Entrepreneurship
a strategy for self-sustainability
More self-sustainability means having more autonomy and less reliance on external funding, expertise or decisions. It means having a larger capacity to choose and negotiate with other initiatives what’s best for your project and what’s not. It means an increasingly equitable participation, which will lead to development models that are more comprehensive and relevant for all, that is, more sustainable. Know more
Several development projects become more self-sustainable by deploying entrepreneurship strategies themselves, or by encouraging entrepreneurship in the communities they work with.
Entrepreneurship means using business strategies to develop and finance solutions to a problem or answers to a need. And in the social arena specifically, entrepreneurship means taking on the task of solving a development problem while considering self-financing strategies that prioritize the social goal in question.
Some initiatives are themselves entrepreneurship projects: a group of people identify a problem and come up with a scheme to create financial resources to solve it. In many cases, they decide to sell services or knowledge related to the problem they are targeting, which they can do through trainings, face-to-face or online workshops, consultancies, etc. These projects sometimes decide to legally register as social enterprises or hybrid organizations to be able to make gains. Having their own profits allows these initiatives to make decisions with less pressure from donors or actors with interests, priorities or ways of working that do not necessarily match their own or the local community’s; in other words, they become more self-sustainable.

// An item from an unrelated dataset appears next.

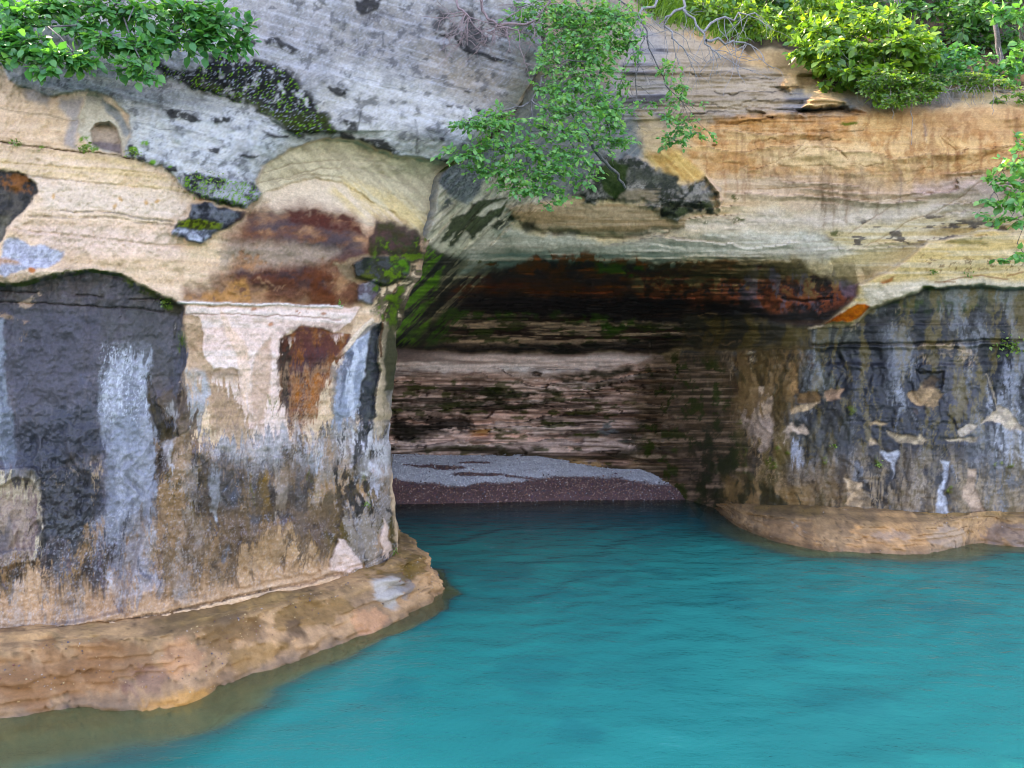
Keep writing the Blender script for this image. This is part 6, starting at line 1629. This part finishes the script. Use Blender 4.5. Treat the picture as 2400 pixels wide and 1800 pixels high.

Some initiatives that are not entrepreneurship projects in themselves do promote entrepreneurship in the communities they work with. In doing so they are trying to build capacity, at the local level, to identify and leverage resources to solve problems with more autonomy by yielding a profit, which can be reinvested in solutions that are relevant to their context. To achieve local entrepreneurship, initiatives sometimes offer training and capacity building courses, create exchange systems with alternative currencies, design business models together with the communities (such as ecotourism or the production of goods), and so on.